Sermon Commentary for Sunday, August 25, 2024

Psalm 34:15-22 Commentary

So here we are for the third week in a row in Psalm 34, this time centering on the concluding verses.  In the first of this Lectionary triplet on this psalm we took note of the fact that this is one of those sunny-side-up poems in the Hebrew Psalter in which everything is coming up roses for the people of God.  Yes, yes, there is some acknowledgment that even the righteous have some troubles (you see this in verse 19 in this week’s reading) but they appear to be light and momentary and then God delivers the righteous every single time.  I dealt with how to understand such chipper sentiments in the first commentary on Psalm 34 by locating such psalms within the context of the wider Book of Psalms that provide plenty of evidence that things do not always go as well for the righteous as Psalm 34 indicates.  Since we already covered that angle, for this week I want to focus on a very curious turn of phrase in Psalm 34:21.

“Evil will slay the wicked” this psalmist claims in verse 21.  Now that’s an arresting way to put it.  Not that God will slay the wicked.  Not that the wicked themselves will destroy one another.  Rather it’s just “evil” that is the active force here.  Elsewhere in this psalm we are told that God will be the active force in bringing about justice and in blotting out the names of the wicked.  But in this penultimate verse evil is very nearly personified into a force all its own and the ones that evil is said to slay are not the righteous but evil’s own minions apparently.

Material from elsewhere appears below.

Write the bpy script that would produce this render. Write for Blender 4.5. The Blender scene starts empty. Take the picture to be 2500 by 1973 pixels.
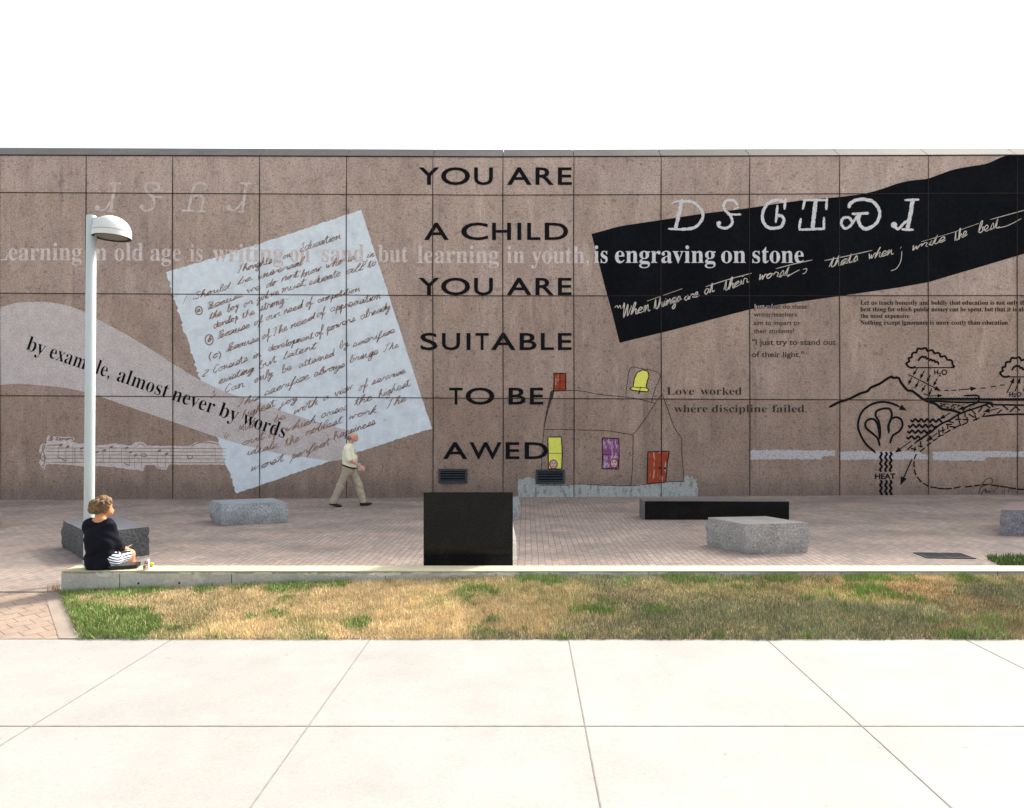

Evil is in the end self-defeating.  Evil is nihilistic in the first place.  It is not the least bit creative—God has the creation market cornered after all—but is ever and only destructive and particularly destructive of the things God made good.  As Neal Plantinga once put it, evil is finally always vandalistic of shalom.  But evil has nothing with which to replace shalom.  Evil does not have a vision other than the vision of tearing down what makes for shalom.  But does evil proffer a replacement?  Not really.  Or at best the replacement for shalom is just more ongoing destructiveness.  Tin-plated dictators perpetuate their power and their position ever and only through ongoing punishment of perceived enemies.  They really don’t build anything.  They just tear down the good things and people standing in their way.

Some years ago when I was visiting Uganda we toured the prison where Idi Amin put everyone who opposed him.  It was a brutal, ugly place of suffering and death.  And it was just the kind of place an evil dictator needs to further his destructive ways.  Evil people arrange the world so that everything revolves around them in ways that let them retain exactly what they want even as all others around them suffer and die.

But in the end, somehow, the very vortex of destructive evil that such people unleash will become the very force that will destroy them and their plans.  Evil and wicked people are finally nothing and so it won’t take much for them to just blow away like chaff on the wind.

But in this conclusion to Psalm 34, the righteous are by contrast full of substance and hope and they have a future.  When the Book of Psalms began in Psalm 1, the wicked were portrayed as forever in motion but finally lacking any moorings or rootage.  They could not endure.  The righteous, on the other hand, were those firmly planted trees beside streams of water that would ensure those trees would never shrivel up and die.

These concluding verses pepper the reader with goodness and good news.  God sees the righteous.  God hears the righteous.  God is close to the righteous especially when they pass through times of being broken hearted.  God delivers the righteous.  God protects the very bones of the righteous and vindicates his people forever.

After three weeks in this psalm we have surely come to appreciate that although not every day is as happy for God’s people as the psalmist paints things here, there is nevertheless an overflowing fountain of hope here for all of us even—or is it especially—on those days when we cannot quite bring most of the words of Psalm 34 to our lips due to sorrow and suffering in the present moment.

“I will extol the Lord at all times, his praise will forever be on my lips.”  That is where Psalm 34 begins and it is pretty much where it concludes as well.  The things that vex us the most for now—including evil people—will one day be no more than a memory, if even that.  And in the midst of the pain we experience in the meanwhile, Psalm 34 says over and over, “God is here.  The Lord is near.  Take hope.”

Illustration Idea

In director Christopher Nolan’s first Batman film, at one point Bruce Wayne / Batman is trying to figure out what The Joker wants.  He tells his friend Alfred that criminals are not complicated if you can get an angle on what they are looking to get or to achieve.  Alfred has a different take on the matter: some men don’t want anything.  They just want to watch the world burn.  (Watch this clip here.)  That is an apt description of evil and wicked people as Psalm 34 depicts them as well.